**MATERIAL TO PROCESS**
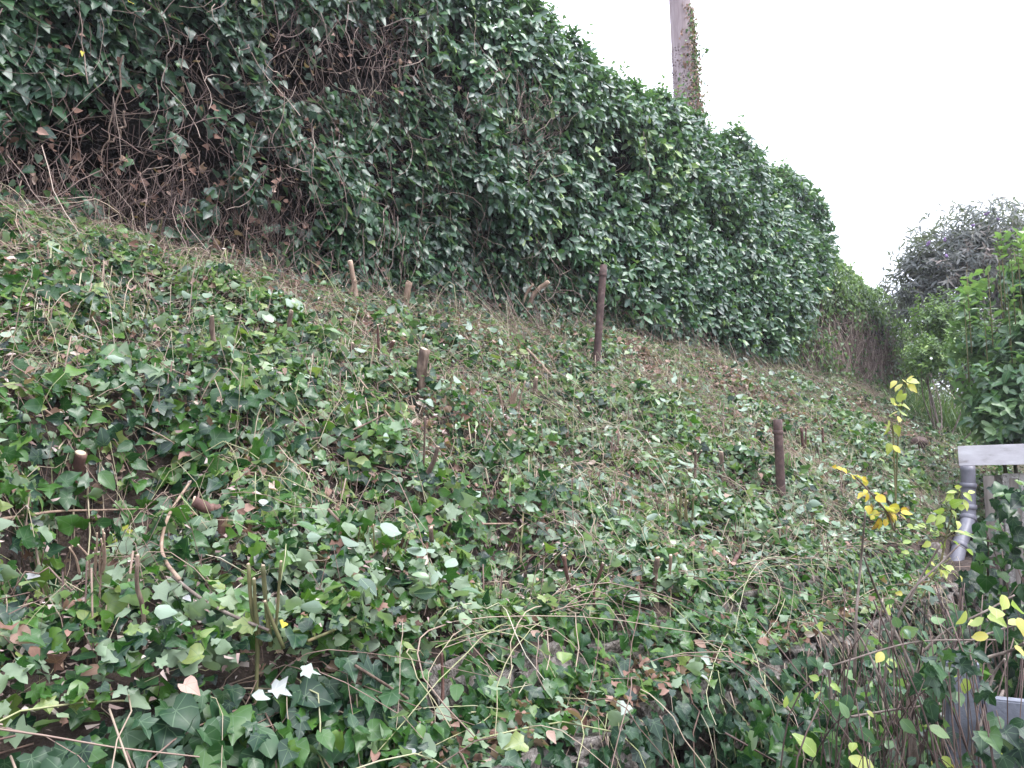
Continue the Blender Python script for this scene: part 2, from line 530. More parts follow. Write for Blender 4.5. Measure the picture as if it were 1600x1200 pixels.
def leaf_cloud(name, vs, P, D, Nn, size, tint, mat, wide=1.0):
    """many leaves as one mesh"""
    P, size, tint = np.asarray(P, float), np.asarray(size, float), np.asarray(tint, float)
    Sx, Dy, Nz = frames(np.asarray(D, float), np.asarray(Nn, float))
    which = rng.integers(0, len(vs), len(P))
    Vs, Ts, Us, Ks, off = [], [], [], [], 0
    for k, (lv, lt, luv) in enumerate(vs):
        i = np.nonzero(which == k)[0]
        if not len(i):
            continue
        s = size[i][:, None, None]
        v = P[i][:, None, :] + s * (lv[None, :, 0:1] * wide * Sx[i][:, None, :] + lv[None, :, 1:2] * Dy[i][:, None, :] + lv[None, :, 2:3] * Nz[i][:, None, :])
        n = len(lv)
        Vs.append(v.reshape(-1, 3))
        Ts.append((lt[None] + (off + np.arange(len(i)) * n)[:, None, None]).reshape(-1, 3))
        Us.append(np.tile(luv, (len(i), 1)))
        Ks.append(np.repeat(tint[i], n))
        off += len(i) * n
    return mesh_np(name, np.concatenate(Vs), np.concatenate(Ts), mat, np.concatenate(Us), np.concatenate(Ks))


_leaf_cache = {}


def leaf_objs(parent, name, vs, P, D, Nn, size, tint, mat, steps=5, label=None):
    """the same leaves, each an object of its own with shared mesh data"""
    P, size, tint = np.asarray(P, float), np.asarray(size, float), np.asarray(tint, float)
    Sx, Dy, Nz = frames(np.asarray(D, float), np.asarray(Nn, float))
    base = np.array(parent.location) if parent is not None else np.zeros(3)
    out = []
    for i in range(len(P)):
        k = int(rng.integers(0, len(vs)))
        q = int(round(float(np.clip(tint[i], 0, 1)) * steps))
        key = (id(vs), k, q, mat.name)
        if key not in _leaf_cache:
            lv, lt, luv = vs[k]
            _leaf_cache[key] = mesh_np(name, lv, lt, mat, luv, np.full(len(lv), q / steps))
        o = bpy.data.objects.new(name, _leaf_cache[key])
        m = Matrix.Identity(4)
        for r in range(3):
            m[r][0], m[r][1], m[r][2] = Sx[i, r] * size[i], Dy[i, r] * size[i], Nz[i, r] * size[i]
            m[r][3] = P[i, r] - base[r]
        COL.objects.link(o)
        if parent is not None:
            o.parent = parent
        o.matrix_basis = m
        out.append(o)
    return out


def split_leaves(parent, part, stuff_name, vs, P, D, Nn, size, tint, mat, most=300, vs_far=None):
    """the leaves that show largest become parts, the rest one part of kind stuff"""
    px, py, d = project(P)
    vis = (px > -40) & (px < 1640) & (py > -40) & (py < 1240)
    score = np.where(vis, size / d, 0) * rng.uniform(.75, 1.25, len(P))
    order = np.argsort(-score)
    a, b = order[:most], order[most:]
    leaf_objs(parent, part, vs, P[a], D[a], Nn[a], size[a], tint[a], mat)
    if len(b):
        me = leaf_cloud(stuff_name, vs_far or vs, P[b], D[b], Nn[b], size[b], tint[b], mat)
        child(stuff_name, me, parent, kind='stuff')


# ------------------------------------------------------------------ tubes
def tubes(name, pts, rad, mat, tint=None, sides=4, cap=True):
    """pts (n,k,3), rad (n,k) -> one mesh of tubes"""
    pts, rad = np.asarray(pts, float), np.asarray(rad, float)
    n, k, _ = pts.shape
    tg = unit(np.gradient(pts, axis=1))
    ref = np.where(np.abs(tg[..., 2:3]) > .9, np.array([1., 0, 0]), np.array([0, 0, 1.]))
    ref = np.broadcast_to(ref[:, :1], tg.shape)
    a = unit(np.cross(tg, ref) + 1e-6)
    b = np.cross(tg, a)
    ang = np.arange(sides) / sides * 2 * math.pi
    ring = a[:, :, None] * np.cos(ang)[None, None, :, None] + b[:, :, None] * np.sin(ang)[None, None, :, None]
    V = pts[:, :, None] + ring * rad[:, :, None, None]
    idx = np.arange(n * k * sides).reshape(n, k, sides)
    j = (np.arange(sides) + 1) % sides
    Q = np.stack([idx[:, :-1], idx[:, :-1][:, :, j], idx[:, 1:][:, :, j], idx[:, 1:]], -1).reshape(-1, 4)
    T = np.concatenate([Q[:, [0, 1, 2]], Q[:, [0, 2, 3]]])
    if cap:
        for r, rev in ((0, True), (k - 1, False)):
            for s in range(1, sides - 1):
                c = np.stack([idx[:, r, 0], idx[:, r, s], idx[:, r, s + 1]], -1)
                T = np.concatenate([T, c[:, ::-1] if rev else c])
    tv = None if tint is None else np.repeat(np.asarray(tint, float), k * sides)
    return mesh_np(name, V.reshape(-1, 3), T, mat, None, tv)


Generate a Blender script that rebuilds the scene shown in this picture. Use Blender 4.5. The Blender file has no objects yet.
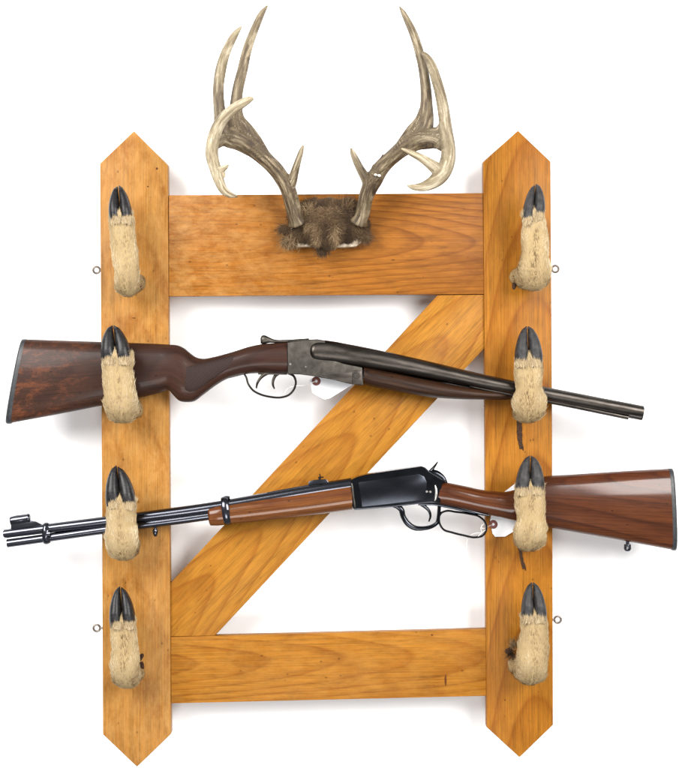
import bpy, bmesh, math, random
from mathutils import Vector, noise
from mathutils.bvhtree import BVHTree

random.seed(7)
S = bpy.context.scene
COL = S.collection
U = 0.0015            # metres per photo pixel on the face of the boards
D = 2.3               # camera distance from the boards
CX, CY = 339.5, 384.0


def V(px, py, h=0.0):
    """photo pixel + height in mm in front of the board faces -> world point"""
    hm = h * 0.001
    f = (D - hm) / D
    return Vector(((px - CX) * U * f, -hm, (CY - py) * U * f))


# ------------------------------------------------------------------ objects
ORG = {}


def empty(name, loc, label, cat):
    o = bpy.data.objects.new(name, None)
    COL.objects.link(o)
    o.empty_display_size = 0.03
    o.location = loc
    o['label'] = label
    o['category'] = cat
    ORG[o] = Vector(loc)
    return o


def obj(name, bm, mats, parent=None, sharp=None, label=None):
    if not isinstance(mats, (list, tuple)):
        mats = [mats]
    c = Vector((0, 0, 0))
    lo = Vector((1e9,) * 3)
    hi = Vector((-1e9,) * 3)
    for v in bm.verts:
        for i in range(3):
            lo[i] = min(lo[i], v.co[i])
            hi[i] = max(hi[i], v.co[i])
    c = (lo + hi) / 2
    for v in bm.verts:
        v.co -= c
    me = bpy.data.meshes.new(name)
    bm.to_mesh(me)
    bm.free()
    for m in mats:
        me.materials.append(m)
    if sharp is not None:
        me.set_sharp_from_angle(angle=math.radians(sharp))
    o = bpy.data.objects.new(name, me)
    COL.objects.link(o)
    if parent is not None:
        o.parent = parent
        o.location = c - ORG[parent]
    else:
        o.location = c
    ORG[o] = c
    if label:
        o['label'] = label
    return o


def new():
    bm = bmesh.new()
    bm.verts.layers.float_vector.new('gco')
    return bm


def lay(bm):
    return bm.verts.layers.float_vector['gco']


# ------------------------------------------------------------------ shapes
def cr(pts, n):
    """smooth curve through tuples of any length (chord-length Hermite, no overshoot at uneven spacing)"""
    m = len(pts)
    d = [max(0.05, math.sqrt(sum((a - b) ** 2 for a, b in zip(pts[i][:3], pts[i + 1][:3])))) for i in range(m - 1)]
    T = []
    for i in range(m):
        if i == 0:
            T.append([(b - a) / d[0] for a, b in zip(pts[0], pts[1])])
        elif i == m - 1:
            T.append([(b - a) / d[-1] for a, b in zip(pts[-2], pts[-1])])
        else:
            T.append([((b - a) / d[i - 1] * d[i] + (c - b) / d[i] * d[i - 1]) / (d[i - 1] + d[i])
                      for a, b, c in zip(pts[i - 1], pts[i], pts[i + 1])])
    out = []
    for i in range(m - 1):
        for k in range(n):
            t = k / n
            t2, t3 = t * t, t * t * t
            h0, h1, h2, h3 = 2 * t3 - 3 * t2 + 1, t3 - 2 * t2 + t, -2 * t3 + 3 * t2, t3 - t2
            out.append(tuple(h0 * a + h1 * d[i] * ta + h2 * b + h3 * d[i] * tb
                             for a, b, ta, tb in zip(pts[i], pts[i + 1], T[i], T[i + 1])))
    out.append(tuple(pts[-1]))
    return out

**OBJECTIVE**
With the pictures removed from your copy, retype the lines above from the one that contains "Generate a Blender" through the one that contains "return Vector(((px - CX)", exactly.

**WRITTEN SOLUTION**
Generate a Blender script that rebuilds the scene shown in this picture. Use Blender 4.5. The Blender file has no objects yet.
import bpy, bmesh, math, random
from mathutils import Vector, noise
from mathutils.bvhtree import BVHTree

random.seed(7)
S = bpy.context.scene
COL = S.collection
U = 0.0015            # metres per photo pixel on the face of the boards
D = 2.3               # camera distance from the boards
CX, CY = 339.5, 384.0


def V(px, py, h=0.0):
    """photo pixel + height in mm in front of the board faces -> world point"""
    hm = h * 0.001
    f = (D - hm) / D
    return Vector(((px - CX) * U * f, -hm, (CY - py) * U * f))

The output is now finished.